● Exercise goal:
Transcribe the listing below from its opening line up to and including the line that contains "YAW = math.atan(40 / F)"; reproduce nothing else.

● Supplied material:
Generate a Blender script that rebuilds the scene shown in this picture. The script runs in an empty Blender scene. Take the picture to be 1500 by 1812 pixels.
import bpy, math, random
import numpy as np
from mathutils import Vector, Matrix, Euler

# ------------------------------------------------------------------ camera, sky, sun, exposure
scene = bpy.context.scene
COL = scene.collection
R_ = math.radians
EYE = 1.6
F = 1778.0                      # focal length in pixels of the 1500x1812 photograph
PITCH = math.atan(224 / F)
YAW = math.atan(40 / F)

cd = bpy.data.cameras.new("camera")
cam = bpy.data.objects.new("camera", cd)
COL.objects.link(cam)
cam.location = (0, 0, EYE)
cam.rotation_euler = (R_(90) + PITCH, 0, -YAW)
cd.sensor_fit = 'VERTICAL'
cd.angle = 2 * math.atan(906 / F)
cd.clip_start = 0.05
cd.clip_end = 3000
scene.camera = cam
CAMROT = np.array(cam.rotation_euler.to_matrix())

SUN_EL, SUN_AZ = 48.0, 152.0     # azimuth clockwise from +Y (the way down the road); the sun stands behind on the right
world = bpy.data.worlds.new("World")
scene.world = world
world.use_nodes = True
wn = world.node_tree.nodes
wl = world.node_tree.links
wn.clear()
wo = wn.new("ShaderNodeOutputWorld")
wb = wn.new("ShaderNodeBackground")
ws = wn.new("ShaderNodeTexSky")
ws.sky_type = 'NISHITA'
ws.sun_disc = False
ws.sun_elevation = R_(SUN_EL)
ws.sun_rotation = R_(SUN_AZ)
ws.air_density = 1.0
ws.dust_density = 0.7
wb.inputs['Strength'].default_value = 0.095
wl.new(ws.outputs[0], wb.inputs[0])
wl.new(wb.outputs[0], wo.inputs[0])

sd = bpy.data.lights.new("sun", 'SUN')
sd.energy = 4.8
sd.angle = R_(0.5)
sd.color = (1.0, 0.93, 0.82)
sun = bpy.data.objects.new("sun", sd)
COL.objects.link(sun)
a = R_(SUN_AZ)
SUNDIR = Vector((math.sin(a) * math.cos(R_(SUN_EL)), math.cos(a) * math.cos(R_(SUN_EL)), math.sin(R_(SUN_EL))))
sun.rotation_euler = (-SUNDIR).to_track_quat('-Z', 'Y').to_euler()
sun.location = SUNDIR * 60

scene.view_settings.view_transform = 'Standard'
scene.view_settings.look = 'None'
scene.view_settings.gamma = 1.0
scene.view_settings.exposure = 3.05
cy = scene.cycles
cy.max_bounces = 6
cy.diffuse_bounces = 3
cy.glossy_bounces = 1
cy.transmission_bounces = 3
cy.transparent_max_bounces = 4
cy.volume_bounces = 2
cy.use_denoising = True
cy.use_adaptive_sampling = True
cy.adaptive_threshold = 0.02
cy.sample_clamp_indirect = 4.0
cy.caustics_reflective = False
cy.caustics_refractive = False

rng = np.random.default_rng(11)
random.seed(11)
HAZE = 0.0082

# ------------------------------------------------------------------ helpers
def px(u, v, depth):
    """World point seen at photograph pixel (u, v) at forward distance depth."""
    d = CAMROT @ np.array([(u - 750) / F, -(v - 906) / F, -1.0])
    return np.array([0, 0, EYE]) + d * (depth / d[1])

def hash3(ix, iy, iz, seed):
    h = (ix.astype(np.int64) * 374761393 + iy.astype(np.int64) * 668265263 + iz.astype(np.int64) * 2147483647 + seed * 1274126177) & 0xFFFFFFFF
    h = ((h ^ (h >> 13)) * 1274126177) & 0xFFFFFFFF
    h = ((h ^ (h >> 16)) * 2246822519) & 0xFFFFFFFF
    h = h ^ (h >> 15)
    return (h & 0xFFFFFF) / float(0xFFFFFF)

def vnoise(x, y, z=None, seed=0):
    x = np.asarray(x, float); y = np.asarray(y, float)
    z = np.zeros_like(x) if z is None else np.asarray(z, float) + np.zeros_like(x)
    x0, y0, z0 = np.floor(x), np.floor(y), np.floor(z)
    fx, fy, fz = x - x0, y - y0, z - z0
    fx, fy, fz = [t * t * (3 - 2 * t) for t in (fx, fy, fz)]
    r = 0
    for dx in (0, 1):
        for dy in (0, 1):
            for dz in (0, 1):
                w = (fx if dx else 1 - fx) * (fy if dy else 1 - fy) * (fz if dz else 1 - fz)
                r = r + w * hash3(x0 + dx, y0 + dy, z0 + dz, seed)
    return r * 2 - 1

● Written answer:
Generate a Blender script that rebuilds the scene shown in this picture. The script runs in an empty Blender scene. Take the picture to be 1500 by 1812 pixels.
import bpy, math, random
import numpy as np
from mathutils import Vector, Matrix, Euler

# ------------------------------------------------------------------ camera, sky, sun, exposure
scene = bpy.context.scene
COL = scene.collection
R_ = math.radians
EYE = 1.6
F = 1778.0                      # focal length in pixels of the 1500x1812 photograph
PITCH = math.atan(224 / F)
YAW = math.atan(40 / F)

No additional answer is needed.